Your task: Output the material exactly, but drop every image it holds.

Entries provided:
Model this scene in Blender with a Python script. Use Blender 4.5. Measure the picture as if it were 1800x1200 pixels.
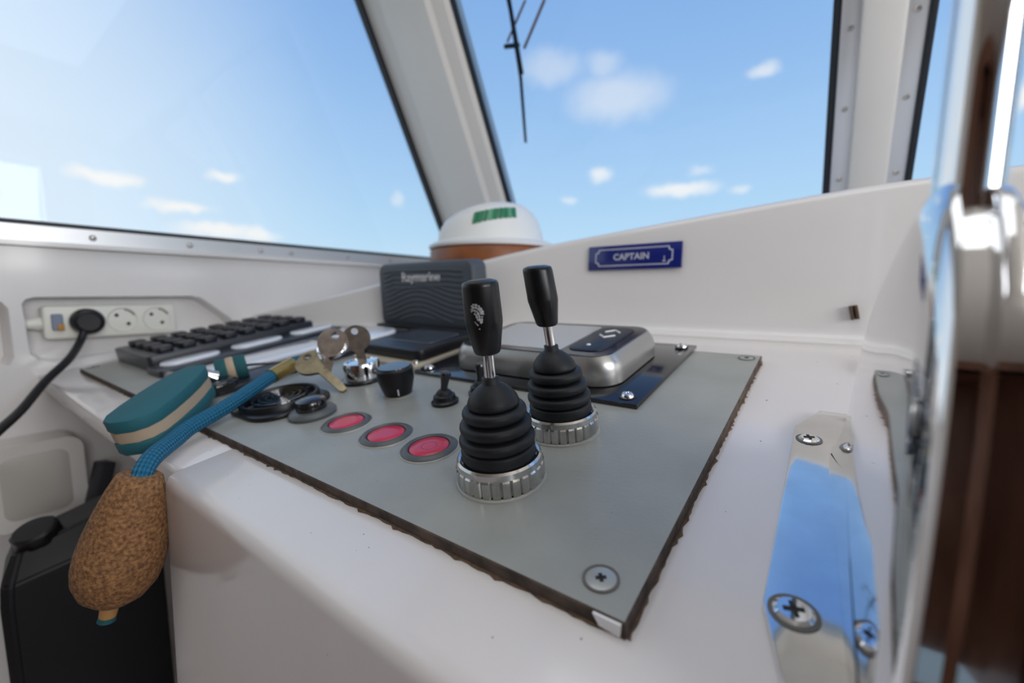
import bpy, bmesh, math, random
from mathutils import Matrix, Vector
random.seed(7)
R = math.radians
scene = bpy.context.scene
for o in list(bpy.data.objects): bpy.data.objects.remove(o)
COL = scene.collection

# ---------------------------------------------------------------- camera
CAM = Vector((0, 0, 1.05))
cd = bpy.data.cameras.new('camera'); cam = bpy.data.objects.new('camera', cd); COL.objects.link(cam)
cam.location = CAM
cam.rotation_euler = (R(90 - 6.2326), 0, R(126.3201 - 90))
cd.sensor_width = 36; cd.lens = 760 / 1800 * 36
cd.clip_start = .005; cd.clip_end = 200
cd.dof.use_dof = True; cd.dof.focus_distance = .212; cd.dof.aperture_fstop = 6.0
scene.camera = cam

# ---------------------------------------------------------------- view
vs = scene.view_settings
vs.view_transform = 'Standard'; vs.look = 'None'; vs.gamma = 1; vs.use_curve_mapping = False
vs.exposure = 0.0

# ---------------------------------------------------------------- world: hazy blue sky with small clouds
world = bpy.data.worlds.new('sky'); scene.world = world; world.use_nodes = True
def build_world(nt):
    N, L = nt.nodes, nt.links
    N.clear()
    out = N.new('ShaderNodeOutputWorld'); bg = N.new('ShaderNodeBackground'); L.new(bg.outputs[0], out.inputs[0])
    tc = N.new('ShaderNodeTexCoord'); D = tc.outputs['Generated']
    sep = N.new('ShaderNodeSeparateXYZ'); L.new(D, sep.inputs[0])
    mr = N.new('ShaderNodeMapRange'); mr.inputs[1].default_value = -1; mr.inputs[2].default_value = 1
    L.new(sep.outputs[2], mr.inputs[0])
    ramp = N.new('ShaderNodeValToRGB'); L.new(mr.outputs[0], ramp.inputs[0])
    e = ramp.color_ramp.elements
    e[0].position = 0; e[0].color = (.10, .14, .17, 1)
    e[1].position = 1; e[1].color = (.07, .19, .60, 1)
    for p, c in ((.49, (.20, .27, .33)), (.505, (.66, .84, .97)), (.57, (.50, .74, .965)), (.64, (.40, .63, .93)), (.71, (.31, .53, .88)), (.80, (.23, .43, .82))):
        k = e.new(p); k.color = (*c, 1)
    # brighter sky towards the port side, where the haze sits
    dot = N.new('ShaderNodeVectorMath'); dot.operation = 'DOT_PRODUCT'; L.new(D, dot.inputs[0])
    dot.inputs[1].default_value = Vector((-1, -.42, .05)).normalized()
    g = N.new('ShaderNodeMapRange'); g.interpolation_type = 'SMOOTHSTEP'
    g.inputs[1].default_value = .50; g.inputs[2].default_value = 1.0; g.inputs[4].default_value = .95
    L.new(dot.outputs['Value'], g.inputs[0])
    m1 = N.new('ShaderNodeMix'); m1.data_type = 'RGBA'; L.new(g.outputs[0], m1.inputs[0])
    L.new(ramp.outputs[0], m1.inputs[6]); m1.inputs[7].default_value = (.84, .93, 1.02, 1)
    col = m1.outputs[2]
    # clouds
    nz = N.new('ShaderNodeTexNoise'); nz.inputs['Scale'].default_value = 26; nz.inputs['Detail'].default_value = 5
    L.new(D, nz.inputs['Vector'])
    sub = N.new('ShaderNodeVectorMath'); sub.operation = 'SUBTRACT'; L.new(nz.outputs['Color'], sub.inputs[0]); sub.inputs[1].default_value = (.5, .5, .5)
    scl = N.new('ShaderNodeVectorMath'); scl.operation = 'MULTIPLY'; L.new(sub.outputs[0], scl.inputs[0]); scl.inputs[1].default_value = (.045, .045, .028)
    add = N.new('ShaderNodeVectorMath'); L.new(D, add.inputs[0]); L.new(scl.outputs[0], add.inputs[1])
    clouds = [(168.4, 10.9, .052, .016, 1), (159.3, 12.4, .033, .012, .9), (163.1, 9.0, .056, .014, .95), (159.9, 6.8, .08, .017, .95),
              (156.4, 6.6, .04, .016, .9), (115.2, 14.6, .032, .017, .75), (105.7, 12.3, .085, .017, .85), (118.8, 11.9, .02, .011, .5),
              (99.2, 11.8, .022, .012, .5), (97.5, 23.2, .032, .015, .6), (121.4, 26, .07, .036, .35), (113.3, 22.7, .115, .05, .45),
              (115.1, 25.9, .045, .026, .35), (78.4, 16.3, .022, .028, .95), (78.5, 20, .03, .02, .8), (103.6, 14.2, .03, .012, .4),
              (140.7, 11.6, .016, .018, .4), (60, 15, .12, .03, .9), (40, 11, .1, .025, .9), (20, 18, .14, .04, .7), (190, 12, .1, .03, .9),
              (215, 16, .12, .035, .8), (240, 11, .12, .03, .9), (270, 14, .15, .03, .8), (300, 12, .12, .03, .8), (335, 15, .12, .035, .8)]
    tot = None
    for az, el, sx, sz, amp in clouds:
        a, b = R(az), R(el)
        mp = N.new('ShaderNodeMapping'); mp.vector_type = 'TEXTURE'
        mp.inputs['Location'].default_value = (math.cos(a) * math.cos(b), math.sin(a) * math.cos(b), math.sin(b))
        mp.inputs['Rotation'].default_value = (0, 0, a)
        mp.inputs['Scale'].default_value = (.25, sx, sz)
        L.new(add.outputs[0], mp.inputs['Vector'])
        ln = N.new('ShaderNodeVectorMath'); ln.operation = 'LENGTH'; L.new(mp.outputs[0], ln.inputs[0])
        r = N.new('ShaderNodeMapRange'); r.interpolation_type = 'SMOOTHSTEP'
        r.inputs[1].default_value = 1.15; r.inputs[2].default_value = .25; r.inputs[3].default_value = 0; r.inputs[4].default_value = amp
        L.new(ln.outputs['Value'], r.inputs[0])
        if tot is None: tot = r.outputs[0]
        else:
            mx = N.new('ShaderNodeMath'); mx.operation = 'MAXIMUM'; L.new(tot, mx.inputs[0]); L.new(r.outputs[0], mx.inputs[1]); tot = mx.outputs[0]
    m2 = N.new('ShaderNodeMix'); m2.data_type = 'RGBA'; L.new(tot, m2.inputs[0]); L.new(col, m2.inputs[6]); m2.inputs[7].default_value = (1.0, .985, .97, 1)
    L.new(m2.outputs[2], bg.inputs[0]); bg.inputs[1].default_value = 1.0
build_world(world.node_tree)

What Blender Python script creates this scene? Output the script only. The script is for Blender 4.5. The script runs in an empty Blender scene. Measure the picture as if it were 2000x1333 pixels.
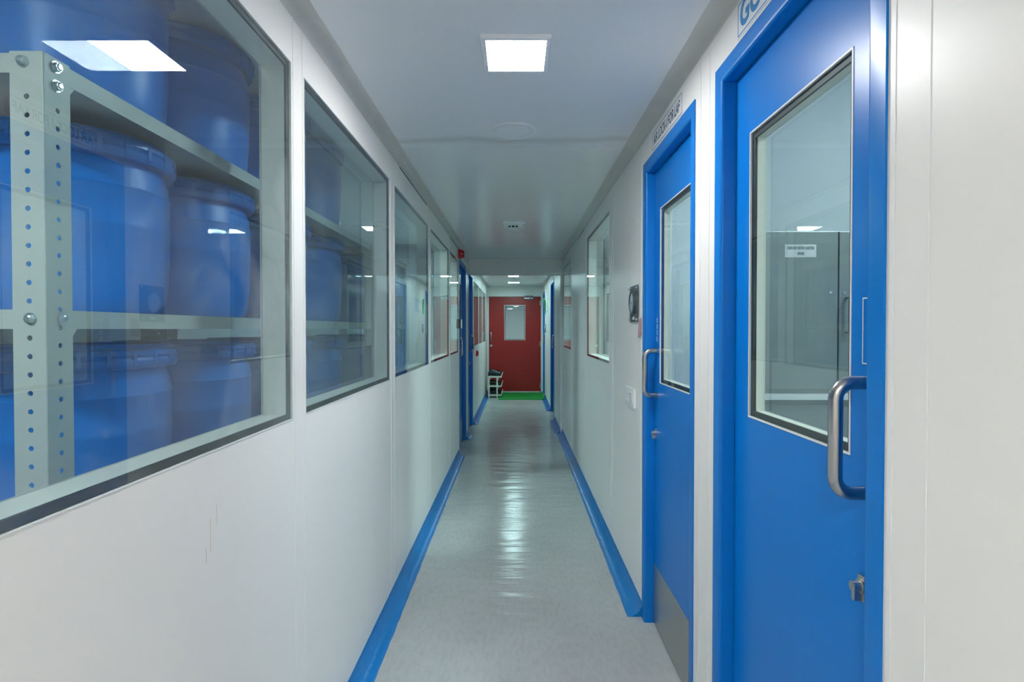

Answer to the exercise:
Model this scene in Blender with a Python script. Use Blender 4.5. Measure the picture as if it were 1800x1200 pixels.
import bpy, bmesh, math, random
from mathutils import Matrix, Vector
random.seed(7)
R = math.radians
scene = bpy.context.scene
for o in list(bpy.data.objects): bpy.data.objects.remove(o)
COL = scene.collection

# ---------------------------------------------------------------- camera
CAM = Vector((0, 0, 1.05))
cd = bpy.data.cameras.new('camera'); cam = bpy.data.objects.new('camera', cd); COL.objects.link(cam)
cam.location = CAM
cam.rotation_euler = (R(90 - 6.2326), 0, R(126.3201 - 90))
cd.sensor_width = 36; cd.lens = 760 / 1800 * 36
cd.clip_start = .005; cd.clip_end = 200
cd.dof.use_dof = True; cd.dof.focus_distance = .212; cd.dof.aperture_fstop = 6.0
scene.camera = cam

# ---------------------------------------------------------------- view
vs = scene.view_settings
vs.view_transform = 'Standard'; vs.look = 'None'; vs.gamma = 1; vs.use_curve_mapping = False
vs.exposure = 0.0

# ---------------------------------------------------------------- world: hazy blue sky with small clouds
world = bpy.data.worlds.new('sky'); scene.world = world; world.use_nodes = True
def build_world(nt):
    N, L = nt.nodes, nt.links
    N.clear()
    out = N.new('ShaderNodeOutputWorld'); bg = N.new('ShaderNodeBackground'); L.new(bg.outputs[0], out.inputs[0])
    tc = N.new('ShaderNodeTexCoord'); D = tc.outputs['Generated']
    sep = N.new('ShaderNodeSeparateXYZ'); L.new(D, sep.inputs[0])
    mr = N.new('ShaderNodeMapRange'); mr.inputs[1].default_value = -1; mr.inputs[2].default_value = 1
    L.new(sep.outputs[2], mr.inputs[0])
    ramp = N.new('ShaderNodeValToRGB'); L.new(mr.outputs[0], ramp.inputs[0])
    e = ramp.color_ramp.elements
    e[0].position = 0; e[0].color = (.10, .14, .17, 1)
    e[1].position = 1; e[1].color = (.07, .19, .60, 1)
    for p, c in ((.49, (.20, .27, .33)), (.505, (.66, .84, .97)), (.57, (.50, .74, .965)), (.64, (.40, .63, .93)), (.71, (.31, .53, .88)), (.80, (.23, .43, .82))):
        k = e.new(p); k.color = (*c, 1)
    # brighter sky towards the port side, where the haze sits
    dot = N.new('ShaderNodeVectorMath'); dot.operation = 'DOT_PRODUCT'; L.new(D, dot.inputs[0])
    dot.inputs[1].default_value = Vector((-1, -.42, .05)).normalized()
    g = N.new('ShaderNodeMapRange'); g.interpolation_type = 'SMOOTHSTEP'
    g.inputs[1].default_value = .50; g.inputs[2].default_value = 1.0; g.inputs[4].default_value = .95
    L.new(dot.outputs['Value'], g.inputs[0])
    m1 = N.new('ShaderNodeMix'); m1.data_type = 'RGBA'; L.new(g.outputs[0], m1.inputs[0])
    L.new(ramp.outputs[0], m1.inputs[6]); m1.inputs[7].default_value = (.84, .93, 1.02, 1)
    col = m1.outputs[2]
    # clouds
    nz = N.new('ShaderNodeTexNoise'); nz.inputs['Scale'].default_value = 26; nz.inputs['Detail'].default_value = 5
    L.new(D, nz.inputs['Vector'])
    sub = N.new('ShaderNodeVectorMath'); sub.operation = 'SUBTRACT'; L.new(nz.outputs['Color'], sub.inputs[0]); sub.inputs[1].default_value = (.5, .5, .5)
    scl = N.new('ShaderNodeVectorMath'); scl.operation = 'MULTIPLY'; L.new(sub.outputs[0], scl.inputs[0]); scl.inputs[1].default_value = (.045, .045, .028)
    add = N.new('ShaderNodeVectorMath'); L.new(D, add.inputs[0]); L.new(scl.outputs[0], add.inputs[1])
    clouds = [(168.4, 10.9, .052, .016, 1), (159.3, 12.4, .033, .012, .9), (163.1, 9.0, .056, .014, .95), (159.9, 6.8, .08, .017, .95),
              (156.4, 6.6, .04, .016, .9), (115.2, 14.6, .032, .017, .75), (105.7, 12.3, .085, .017, .85), (118.8, 11.9, .02, .011, .5),
              (99.2, 11.8, .022, .012, .5), (97.5, 23.2, .032, .015, .6), (121.4, 26, .07, .036, .35), (113.3, 22.7, .115, .05, .45),
              (115.1, 25.9, .045, .026, .35), (78.4, 16.3, .022, .028, .95), (78.5, 20, .03, .02, .8), (103.6, 14.2, .03, .012, .4),
              (140.7, 11.6, .016, .018, .4), (60, 15, .12, .03, .9), (40, 11, .1, .025, .9), (20, 18, .14, .04, .7), (190, 12, .1, .03, .9),
              (215, 16, .12, .035, .8), (240, 11, .12, .03, .9), (270, 14, .15, .03, .8), (300, 12, .12, .03, .8), (335, 15, .12, .035, .8)]
    tot = None
    for az, el, sx, sz, amp in clouds:
        a, b = R(az), R(el)
        mp = N.new('ShaderNodeMapping'); mp.vector_type = 'TEXTURE'
        mp.inputs['Location'].default_value = (math.cos(a) * math.cos(b), math.sin(a) * math.cos(b), math.sin(b))
        mp.inputs['Rotation'].default_value = (0, 0, a)
        mp.inputs['Scale'].default_value = (.25, sx, sz)
        L.new(add.outputs[0], mp.inputs['Vector'])
        ln = N.new('ShaderNodeVectorMath'); ln.operation = 'LENGTH'; L.new(mp.outputs[0], ln.inputs[0])
        r = N.new('ShaderNodeMapRange'); r.interpolation_type = 'SMOOTHSTEP'
        r.inputs[1].default_value = 1.15; r.inputs[2].default_value = .25; r.inputs[3].default_value = 0; r.inputs[4].default_value = amp
        L.new(ln.outputs['Value'], r.inputs[0])
        if tot is None: tot = r.outputs[0]
        else:
            mx = N.new('ShaderNodeMath'); mx.operation = 'MAXIMUM'; L.new(tot, mx.inputs[0]); L.new(r.outputs[0], mx.inputs[1]); tot = mx.outputs[0]
    m2 = N.new('ShaderNodeMix'); m2.data_type = 'RGBA'; L.new(tot, m2.inputs[0]); L.new(col, m2.inputs[6]); m2.inputs[7].default_value = (1.0, .985, .97, 1)
    L.new(m2.outputs[2], bg.inputs[0]); bg.inputs[1].default_value = 1.0
build_world(world.node_tree)

What Blender Python script creates this scene? Output the script only. The script is for Blender 4.5. The script runs in an empty Blender scene. Measure the picture as if it were 2000x1333 pixels.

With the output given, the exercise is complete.